Mind your connections guys!

Edit: just read that you removed it for the photos but it looks like it is powered up?

@chaka Its powered up but I made sure the connectors never touched. Do you know how to test if I shorted out the motor or if its something else?

Do you get 3 red flashes from the vesc when you try to run the motors? If you do then you have a drv8302 fault.

Nope, no red flashes at all.

@Hummie Can you briefly explain how to test the motor and Vesc with the multimeter? Is there a way to test if the Vesc is actually delivering power to the motor?

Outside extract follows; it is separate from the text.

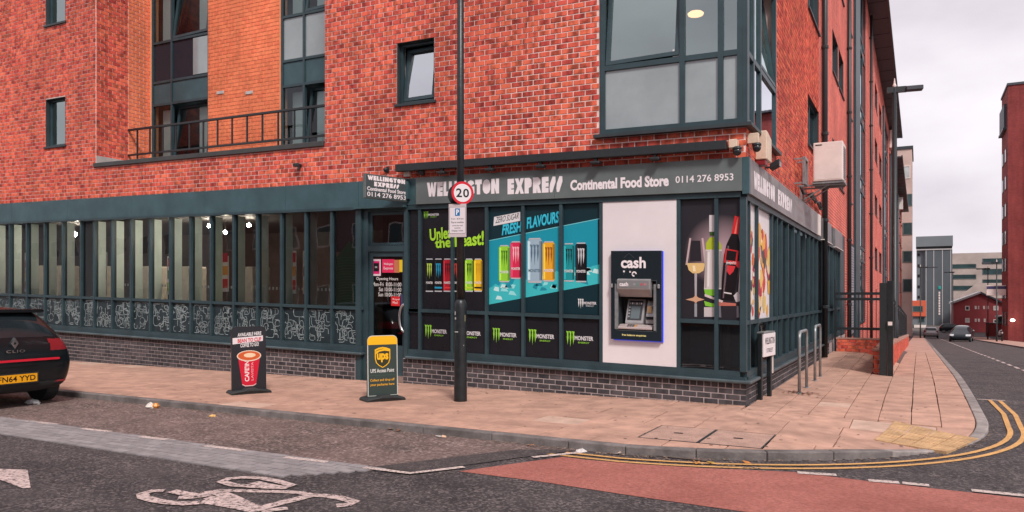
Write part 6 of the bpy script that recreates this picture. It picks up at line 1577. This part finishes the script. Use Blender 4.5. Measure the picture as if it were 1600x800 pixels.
lump('paper_scrap', 'flat yellow paper scrap lying on the parking bay', 332, 651, -.08, .05, (226, 180, 110), 3)
lump('paper_scrap', 'torn white paper scrap by the start of the yellow lines', 908, 707, -.08, .07, (210, 204, 202), 4)
for i, (px, py, c_) in enumerate(((609, 672, (206, 160, 120)), (622, 674, (170, 110, 80)), (694, 683.5, (226, 190, 160)), (686, 683, (214, 210, 206)), (826, 697, (180, 120, 84)), (966, 710, (230, 206, 190)), (1090, 725, (206, 140, 70)), (1167, 724, (200, 130, 70)), (1110, 724, (190, 150, 60)))):
    x, y = gr(px, py, -.08); t = thing('fallen_leaf', 'dry fallen leaf lying in the gutter by the kerb', 'leaf', (x, y, -.078), i*1.3, 'dry leaves in the gutter')
    mb = MB(); mb.quad((-.05, 0, .006), (0, -.025, .014), (.05, 0, .02), (0, .03, .004)); mb.quad((-.01, .0, .012), (.05, .05, .02), (.03, .06, .026)); mb.build('blade', pc(*c_), t)
r = random.Random(4); b = MB()
for k in range(90):
    a_ = r.gauss(0, .16); c_ = r.gauss(0, .13); x, y = .47+a_, 1.72+c_; s = r.uniform(.012, .03); th = r.random()*6
    b.quad(*[(x+s*math.cos(th+j*PI/2), y+s*math.sin(th+j*PI/2)*.6, .006+r.uniform(0, .012)) for j in range(4)])
b.build('leaf_litter', pc(120, 70, 48), kind='stuff', label='brown leaf litter caught round the foot of the cycle stand')
# ================================================================== DISTANT BUILDINGS
def simple_building(name, label, x0, x1, y0, y1, z0, z1, m, wins=(), parapet=None):
    """wins: (face, u0, u1, z0, z1, material); face F looks to -y, R to +x, L to -x"""
    t = thing(name, label, 'building', (x0, y0, z0)); MB().box(0, x1-x0, 0, y1-y0, 0, z1-z0).build('walls', m, t)
    for f_, u0, u1, w0, w1, gm in wins:
        b = MB(); g = MB(); d = .12
        if f_ == 'F': P_ = lambda u, o, z: (u-x0, -o, z-z0)
        elif f_ == 'R': P_ = lambda u, o, z: (x1-x0+o, u-y0, z-z0)
        else: P_ = lambda u, o, z: (-o, u-y0, z-z0)
        g.quad(P_(u0, .02, w0), P_(u1, .02, w0), P_(u1, .02, w1), P_(u0, .02, w1))
        for a_, c_, e_, h_ in ((u0-d, u1+d, w0-d, w0), (u0-d, u1+d, w1, w1+d), (u0-d, u0, w0, w1), (u1, u1+d, w0, w1)):
            i = len(b.v); b.v += [P_(u, o, z) for o in (0.005, .08) for u, z in ((a_, e_), (c_, e_), (c_, h_), (a_, h_))]; b.f += [tuple(i+k for k in q_) for q_ in ((4, 5, 6, 7), (0, 1, 5, 4), (1, 2, 6, 5), (2, 3, 7, 6), (3, 0, 4, 7))]
        o = b.build('window', 'sign_grey' if gm != 'white' else 'white_plastic', t); g.build('pane', 'far_glass' if gm != 'white' else 'far_glass_pale', o)
    if parapet: MB().box(-.15, x1-x0+.15, -.15, y1-y0+.15, z1-z0, z1-z0+parapet).build('parapet', 'sill_dark', t)
    return t
mat('far_glass', (.03, .06, .065), .15, var=.4, vscale=.3); mat('far_glass_pale', (.45, .47, .46), .3, var=.4, vscale=.5)
mat('far_cream', (.58, .42, .37), .8, var=.1, vscale=.5, dirt=.15, dscale=.3); mat('far_concrete', (.44, .36, .325), .85, var=.12, vscale=.4, dirt=.15, dscale=.3); mat('tower_dark', (.075, .092, .105), .6, var=.1, vscale=.3); mat('tower_grey', (.15, .17, .185), .6, var=.08, vscale=.3)
mat('far_orange', (.62, .11, .05), .6, var=.05); mat('far_pale', (.40, .38, .38), .7); mat('far_brick_red', (.30, .05, .055), .85, var=.15, vscale=.6)
def row(px0, px1, py0, py1, y, face='F'):                       # pixel box on the plane y=const -> x0,x1,z0,z1
    a = fr(px0, py1, y); c = fr(px1, py0, y)
    return a[0], c[0], fr(px0, py1, y)[1]+zs(a[0]), fr(px1, py0, y)[1]+zs(c[0])
Y1 = 112.0
def W_(px0, px1, py0, py1, y, gm='far'): a = row(px0, px1, py0, py1, y); return ('F', a[0], a[1], a[2], a[3], gm)
a = row(1402, 1425, 232, 520, Y1)
simple_building('cream_block', 'cream panelled block with dark square windows just past the red flats', a[0], a[1], Y1, 124, -6, a[3], 'far_cream', [W_(1412, 1421, 260, 278, Y1, 'white'), W_(1412, 1424, 304, 321, Y1), W_(1412, 1424, 349, 366, Y1), W_(1412, 1424, 393, 409, Y1), W_(1412, 1424, 437, 455, Y1)], .4)
Y2 = 150.0
a = row(1425, 1447, 470, 524, Y2)
o3 = row(1425, 1447, 470, 494, Y2)
simple_building('orange_front_shop', 'grey low shop with an orange framed upper window beside the tower', a[0], a[1], Y2, 160, -8, o3[2], 'tower_grey', [W_(1427, 1444, 508, 519, Y2), W_(1436, 1444, 496, 503, Y2)])
t = simple_building('orange_box', 'orange framed upper storey box standing over the grey shop', o3[0], o3[1], Y2-.4, 160, o3[2]+.01, o3[3], 'far_orange', [W_(1427, 1441, 479, 486, Y2-.4)])
a = row(1428, 1447, 508, 512, Y2-.6); t = thing('shop_sign', 'white fascia board over the low grey shop', 'sign', (a[0], Y2-.3, a[2])); MB().box(0, a[1]-a[0], 0, .25, 0, a[3]-a[2]).build('board', 'white_plastic', t); MB().box(-.05, a[1]-a[0]+.05, .0, .27, -.12, -.0).build('lower_trim', 'sill_dark', t)
Y3 = 165.0
a = row(1445, 1488, 388, 540, Y3); s_ = row(1432, 1488, 368, 540, Y3)
t = thing('stair_tower', 'dark grey clad tower with pale vertical joints and a cap storey', 'building', (a[0], Y3, -9))
b = MB(); b.box(0, a[1]-a[0], 0, 9, 0, a[3]+9); b.build('shaft', 'tower_dark', t)
lw = a[0]-s_[0]
b = MB(); b.box(-lw, -.01, .8, 9, 0, a[3]+9); b.build('side_shaft', 'tower_grey', t)
b = MB(); b.box(-lw-.1, a[1]-a[0]+.1, -.2, 9.2, a[3]+9.5, s_[3]+9); b.build('cap_storey', 'tower_grey', t)
b = MB(); b.box(-lw, a[1]-a[0], .3, 9, a[3]+9, a[3]+9.5); b.build('cap_gap', 'vinyl_black', t); b = MB(); b.box(-lw, a[1]-a[0], -.15, .3, a[3]+8.75, a[3]+8.99); b.build('white_band', 'far_pale', t)
for px in (1447, 1459, 1472.5, 1485.5): x = row(px, px+1, 400, 401, Y3)[0]-a[0]; MB().box(x-.07, x+.07, -.06, -.002, 3.0, a[3]+8.8).build('joint_strip', 'far_pale', t)
v = row(1466.5, 1469, 455, 492, Y3); n_ = 9
for k in range(n_):
    h = (v[3]-v[2])/n_; MB().box(v[0]-a[0], v[1]-a[0], -.1, -.003, v[2]+9+k*h, v[2]+9+k*h+h*.8).build('vertical_sign_block', 'white_plastic', t)
v = row(1466, 1470, 447, 452, Y3); MB().box(v[0]-a[0], v[1]-a[0], -.12, -.004, v[2]+9, v[3]+9).build('round_emblem', pc(40, 160, 150), t, bevel=.15, segs=3)
for py in (398, 415, 431, 448, 464): v = row(1434, 1437, py-2, py+2, Y3+.8); MB().box(v[0]-a[0], v[1]-a[0], .7, .795, v[2]+9, v[3]+9).build('window', 'vinyl_black', t)
Y4 = 185.0
a = row(1486, 1572, 394, 540, Y4); c = row(1530, 1572, 394, 400, Y4)
wl_ = []
for py in (413, 429.5, 447): wl_.append(W_(1488.5, 1524.5, py, py+6, Y4-.01))
for py in (404, 420.5, 437): wl_.append(W_(1536, 1570, py, py+8, Y4-.01))
t = simple_building('car_park', 'pale concrete multi storey car park with long dark deck openings', a[0], a[1], Y4, 215, -9, a[3], 'far_concrete', wl_)
b = MB(); v = row(1500, 1572, 442, 466, 160); b.prism([(0, 0), (0, .4), ((v[1]-v[0])*.38, v[3]-v[2]), (v[1]-v[0], v[3]-v[2]), (v[1]-v[0], 0)], lambda u, w: (u, 1.5, w), lambda u, w: (u, 0, w))
t = thing('concrete_ramp_wall', 'pale sloping concrete ramp wall in front of the car park', 'ramp', (v[0], 160, v[2])); b.build('wall_panel', 'far_concrete', t); MB().box(0, v[1]-v[0], .1, 1.4, -12, 0.01).build('footing', 'far_brick_red', t)
Y5 = 130.0
a = row(1490, 1566, 487, 540, Y5); ap = fr(1532, 459, Y5); el_ = fr(1490, 474, Y5); er = fr(1566, 474, Y5)
t = thing('gabled_house', 'red brick house with a pale edged gable and small white windows', 'building', (a[0], Y5, -8))
w_ = a[1]-a[0]; he = el_[1]+8; ha = ap[1]+8; xa = ap[0]-a[0]
MB().prism([(0, 0), (0, he), (xa, ha), (w_, he), (w_, 0)][::-1], lambda u, v: (u, 8, v), lambda u, v: (u, 0, v)).build('walls', 'far_brick_red', t)
b = MB(); b.prism([(-.4, he-.15), (xa, ha+.05), (xa, ha+.35), (-.4, he+.15)], lambda u, v: (u, 8.3, v), lambda u, v: (u, -.35, v)); b.build('roof', 'far_pale', t)
b = MB(); b.prism([(w_+.4, he-.15), (w_+.4, he+.15), (xa, ha+.35), (xa, ha+.05)], lambda u, v: (u, 8.3, v), lambda u, v: (u, -.35, v)); b.build('roof', 'slate', t)
def hw(px0, px1, py0, py1, pale):
    v = row(px0, px1, py0, py1, Y5); x0, x1, z0, z1 = v[0]-a[0], v[1]-a[0], v[2]+8, v[3]+8
    o = frame_bars(MB(), 'F', x0, x1, z0, z1, -.05, .01, .12).build('window', 'white_plastic', t); MB().quad((x0+.1, -.02, z0+.1), (x1-.1, -.02, z0+.1), (x1-.1, -.02, z1-.1), (x0+.1, -.02, z1-.1)).build('pane', 'far_glass_pale' if pale else 'far_glass', o)
for q_ in ((1508, 1515, 478, 485, 0), (1523, 1526, 478, 483, 0), (1528, 1530, 478, 483, 0), (1536, 1539, 478, 483, 1), (1542, 1545, 478, 483, 1), (1552, 1560, 478, 485, 1), (1508, 1515, 497, 504, 1), (1523, 1526, 498, 503, 0), (1528, 1531, 498, 503, 1), (1537, 1540, 498, 503, 0), (1552, 1560, 499, 505, 0)): hw(*q_)
# tall red block across the street
xb, yb = 10.6, 86.5; zb_ = gz(yb)-2; zt_ = 24.2
t = thing('tall_red_block', 'tall dark red brick block across the side street', 'building', (xb, yb, zb_))
MB().box(0, 1.9, 0, 7, 0, zt_-zb_).build('corner_wall', ['brick_far_dark'], t); MB().box(1.91, 14, -.5, 30, 0, zt_-zb_-4.5).build('front_wall', 'brick_far_dark', t); MB().box(1.91, 14, .6, 30, zt_-zb_-4.5, zt_-zb_-.01).build('top_wall', 'brick_far_dark', t)
MB().box(-.1, 14, -.1, 7.1, zt_-zb_, zt_-zb_+.25).build('coping', 'slate', t)
MB().box(-.35, -.0, 1.5, 6.9, zt_-zb_-4.4, zt_-zb_-4.2).build('eaves', 'teal_frame', t); b = MB(); b.box(-.25, -.01, 1.6, 6.8, zt_-zb_-4.2, zt_-zb_-1.6); b.build('mansard', 'slate', t)
for y in (1.5, 4.6):
    for z in (3.5, 6.5, 9.5, 12.5, 15.5, 18.5, 21.5):
        o = MB().box(-.06, .02, y, y+1.4, z, z+1.5).build('window', 'teal_frame', t); MB().quad((-.065, y+.1, z+.1), (-.065, y+1.3, z+.1), (-.065, y+1.3, z+1.4), (-.065, y+.1, z+1.4)).build('pane', 'far_glass', o)
t = thing('bulkhead_lamp', 'lit round lamp on the dark red brick wall', 'lamp', (fx(1582, yb-.5), yb-.5, -1.05)); MB().sphere((0, -.14, 0), .22, 14, 8, .7).build('glass', mat('bulkhead_glow', (1, .86, .74), .4, emit=3), t, smooth=True); MB().box(-.12, .12, -.12, .0, -.12, .12).build('back_plate', 'black_metal', t)
t = thing('projecting_sign', 'pale projecting box sign on the side of the tall red block', 'sign', (9.6, yb+1.5, 1.6)); MB().box(-.9, 1.0, 0, .3, 0, 1.1).build('sign_box', 'white_plastic', t, bevel=.03); MB().box(-.85, .95, -.01, -.0, .7, 1.02).build('printed_band', pc(70, 70, 110), t)
b = MB(); v0 = gz(100)
t = thing('boundary_wall', 'low dark brick wall beside the far pavement before the red house', 'wall', (10.6, 117, -5)); MB().box(0, 14, 0, .3, 0, 2.6).build('wall_face', 'brick_far_dark', t); MB().box(-.05, 14.05, -.05, .35, 2.6, 2.72).build('coping', 'slate', t)
t = thing('market_canopy', 'teal sloping canopy in front of the red gabled house', 'canopy', (12.2, 121, -4.2)); MB().prism([(0, 2.6), (5.5, 3.6), (5.5, 3.75), (0, 2.75)], lambda u, v: (u, 3, v), lambda u, v: (u, 0, v)).build('roof', 'far_pale', t); MB().box(.3, 5.2, 1.5, 1.7, 0, 2.7).build('screen', mat('canopy_teal', (.02, .11, .11), .5), t)
for u in (.1, 5.3): MB().tube((u, .1, 0), (u, .1, 3.0), .07).build('post', 'black_metal', t)
# the terrace opposite, behind the photographer, that the windows mirror
mat('terrace_brick', (.17, .075, .06), .85, var=.2, vscale=.6); mat('terrace_render', (.55, .52, .46), .85, var=.12, vscale=.4)
for x0, w_, h_, m_, lab in ((-130, 84, 8.2, 'terrace_render', 'long pale rendered terrace on the other side of the main road'), (-45.5, 62, 9.2, 'terrace_brick', 'red brick terrace on the other side of the main road')):
    t = thing('opposite_terrace', lab, 'building', (x0, -30, -.3)); MB().box(0, w_, -8, 0, 0, h_).build('walls', m_, t)
    b = MB(); b.prism([(.3, h_), (.3, h_+.3), (-4, h_+2.8), (-8.3, h_+.3), (-8.3, h_)], lambda u, v: (0, u, v), lambda u, v: (w_, u, v)); b.build('roof', 'slate', t)
    for k in range(int(w_/3.1)):
        for z in (1.0, 5.2): o = MB().box(k*3.1+.8, k*3.1+2.1, -.02, .06, z, z+1.6).build('window', 'white_plastic', t); MB().quad((k*3.1+.9, .065, z+.1), (k*3.1+2.0, .065, z+.1), (k*3.1+2.0, .065, z+1.5), (k*3.1+.9, .065, z+1.5)).build('pane', 'far_glass', o)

I don’t know much and others here would likey be a better help but did you try the motor testing on a pc since this happened? Id try that first. If nothing there then put ur multimeter up to the three phase wires (each possible combo of two wires) and see what u get. I’d think the motor would at least stutter if it was damaged. I’d be strange for the motor to completely die like that.

Pretty sure at this point I’ve tried just about everything it and I can’t get it to work. Neither the vesc nor the motor show any signs of damage.

Edit: I actually found a single charred wire in the motor windings.

@onloop Do you have any ideas about troubleshooting it? Can I get a warranty? Even though its been over 60 days it has less than 5 miles on it.

After some more testing the motor might actually be fine. Even though the Vesc seems to be working properly it shows no output current when I use the multimeter. It’ not my solder joints as I tested the Vesc board itself. Any one have any ideas about what might have caused a vesc to just stop working?